Cache-Control: no-cache, no-store, must-revalidate. This instructs the browser or an intermediate caching server not to store any static files. no-store means do not store particular resource from the server anywhere (i.e browser or proxy caching ).

What is must-revalidate in cache control?

The must-revalidate response directive indicates that the response can be stored in caches and can be reused while fresh. If the response becomes stale, it must be validated with the origin server before reuse. Typically, must-revalidate is used with max-age .

When to use must-revalidate?

The must-revalidate directive ought to be used by servers if and only if failure to validate a request on the representation could result in incorrect operation, such as a silently unexecuted financial transaction.

What does no-cache mean?

The no-cache directive means that a browser may cache a response, but must first submit a validation request to an origin server.


I believe that must-revalidate means :

Once the cache expires, refuse to return stale responses to the user even if they say that stale responses are acceptable.

Whereas no-cache implies :

must-revalidate plus the fact the response becomes stale right away.

If a response is cacheable for 10 seconds, then must-revalidate kicks in after 10 seconds, whereas no-cache implies must-revalidate after 0 seconds.

At least, that's my interpretation.


max-age=0, must-revalidate and no-cache aren't exactly identical. With must-revalidate, if the server doesn't respond to a revalidation request, the browser/proxy is supposed to return a 504 error. With no-cache, it would just show the cached content, which would be probably preferred by the user (better to have something stale than nothing at all). This is why must-revalidate is intended for critical transactions only.

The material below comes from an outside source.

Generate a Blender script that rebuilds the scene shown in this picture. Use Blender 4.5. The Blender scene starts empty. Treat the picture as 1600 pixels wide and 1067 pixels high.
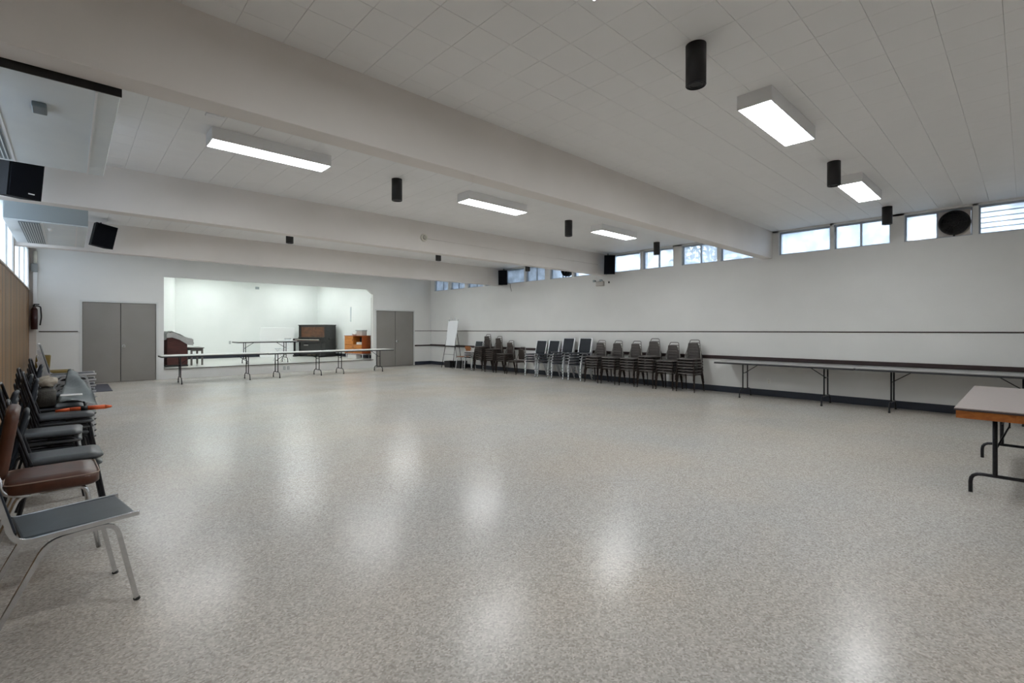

With Jeffrey Fox's interpretation about no-cache, i've tested under chrome 52.0.2743.116 m, the result shows that no-cache has the same behavior as must-revalidate, they all will NOT use local cache when server is unreachable, and, they all will use cache while tap browser's Back/Forward button when server is unreachable. As above, i think max-age=0, must-revalidate is identical to no-cache, at least in implementation.